Outre la préoccupation sociale évidente de l’auteur, Louison est avant tout un marivaudage plein d’humour, une comédie de fantaisie emprunte de nostalgie. Dans son Duc, Musset s’est peint lui-même dans sa double nature de rêveur-amoureux mais aussi de libertin. Dans sa Duchesse, « l’amoureuse », il peint les femmes qu’il connut et dont il rêvait. Et dans Berthaud « le grotesque », il révèle son amour de la gaieté et de la caricature.
Dans tous les personnages, c’est le poète lui-même qui nous parle :
« Sachez-le, c’est le coeur qui parle et qui soupire. Lorsque la main écrit c’est le coeur qui se fond; C’est le coeur qui s’étend, se découvre et respire, Comme un gai pèlerin sur le sommet d’un mont ».
Une spectatrice en 1848 écrivit à Musset : "Monsieur, je ne puis résister au désir de vous dire que vous venez de faire un petit chef-d’œuvre. Votre Louison est admirable de grâce et de vérité, de finesse et de sensibilité. Vous pensez et sentez comme Shakespeare et parlez comme Marivaux. C’est un étrange amalgame dont l’effet est très saisissant."

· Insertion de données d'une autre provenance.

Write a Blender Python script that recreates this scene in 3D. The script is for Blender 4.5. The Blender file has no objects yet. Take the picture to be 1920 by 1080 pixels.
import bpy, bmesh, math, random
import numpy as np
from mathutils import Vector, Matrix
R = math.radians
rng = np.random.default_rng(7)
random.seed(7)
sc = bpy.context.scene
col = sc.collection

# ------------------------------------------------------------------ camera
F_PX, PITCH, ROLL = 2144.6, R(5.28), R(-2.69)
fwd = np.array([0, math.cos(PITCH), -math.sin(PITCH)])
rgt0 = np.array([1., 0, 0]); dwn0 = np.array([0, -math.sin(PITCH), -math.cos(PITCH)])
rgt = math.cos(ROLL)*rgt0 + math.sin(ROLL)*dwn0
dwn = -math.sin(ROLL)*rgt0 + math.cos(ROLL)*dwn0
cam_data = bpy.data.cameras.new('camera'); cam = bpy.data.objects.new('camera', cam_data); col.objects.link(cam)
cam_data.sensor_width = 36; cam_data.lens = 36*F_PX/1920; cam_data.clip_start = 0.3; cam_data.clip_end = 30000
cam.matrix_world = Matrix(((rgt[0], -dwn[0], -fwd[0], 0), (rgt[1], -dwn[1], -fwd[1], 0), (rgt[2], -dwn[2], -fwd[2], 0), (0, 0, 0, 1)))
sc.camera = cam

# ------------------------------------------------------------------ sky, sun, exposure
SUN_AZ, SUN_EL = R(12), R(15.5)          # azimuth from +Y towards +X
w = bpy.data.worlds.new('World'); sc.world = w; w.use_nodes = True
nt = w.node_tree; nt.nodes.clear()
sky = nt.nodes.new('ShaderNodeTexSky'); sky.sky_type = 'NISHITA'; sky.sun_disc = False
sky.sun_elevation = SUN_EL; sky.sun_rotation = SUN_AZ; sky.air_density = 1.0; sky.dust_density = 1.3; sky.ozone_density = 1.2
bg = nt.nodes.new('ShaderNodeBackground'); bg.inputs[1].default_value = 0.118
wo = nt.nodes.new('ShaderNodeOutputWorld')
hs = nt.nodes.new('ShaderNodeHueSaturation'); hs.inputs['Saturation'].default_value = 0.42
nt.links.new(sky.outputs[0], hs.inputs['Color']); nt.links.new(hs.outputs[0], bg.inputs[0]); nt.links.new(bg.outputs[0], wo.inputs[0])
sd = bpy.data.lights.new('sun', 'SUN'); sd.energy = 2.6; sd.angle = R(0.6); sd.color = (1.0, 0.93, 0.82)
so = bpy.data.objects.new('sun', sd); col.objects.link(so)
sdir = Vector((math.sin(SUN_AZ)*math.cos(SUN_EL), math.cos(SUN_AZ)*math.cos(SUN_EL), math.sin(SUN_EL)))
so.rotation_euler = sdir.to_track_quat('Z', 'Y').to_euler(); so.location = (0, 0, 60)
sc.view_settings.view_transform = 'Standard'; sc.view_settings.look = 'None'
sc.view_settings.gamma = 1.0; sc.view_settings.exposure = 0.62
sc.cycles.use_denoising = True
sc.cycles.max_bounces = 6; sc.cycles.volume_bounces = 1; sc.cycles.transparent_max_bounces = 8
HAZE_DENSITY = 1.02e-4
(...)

Pauline Boccara - metteur en scène
Pauline est titulaire d’une maîtrise de droit privé qu’elle a obtenue à l’université PARIS X Nanterre. Elle intègre par la suite l’école de cinéma EICAR, filière réalisation, dont elle sort Major de promotion en 2007. Elle y réalise deux courts-métrages et recoit le Grand prix deux années de suite des mains de Coline Serreau et Jean-Jacques Beineix.
Elle écrit et réalise deux autres courts-métrages : Lamb to the slaughter et Suite logique, sélectionnés dans de nombreux festivals, et pour lesquels elle est sollicitée par France 3 qui souhaite acquérir ces deux courts-métrages pour le programme Libre court.
Pauline a également travaillé pendant 2 ans dans le casting pour le cinéma et la télévision aux côtés de Fabienne Bichet. Elle a notamment collaboré avec Patrice Leconte, Thierry Binisti et Stephane Kappès. Puis elle entame diverses collaborations avec Babe Films, UGC Image et Gaumont pour l’écriture et la réalisation de longs-métrages de comédie.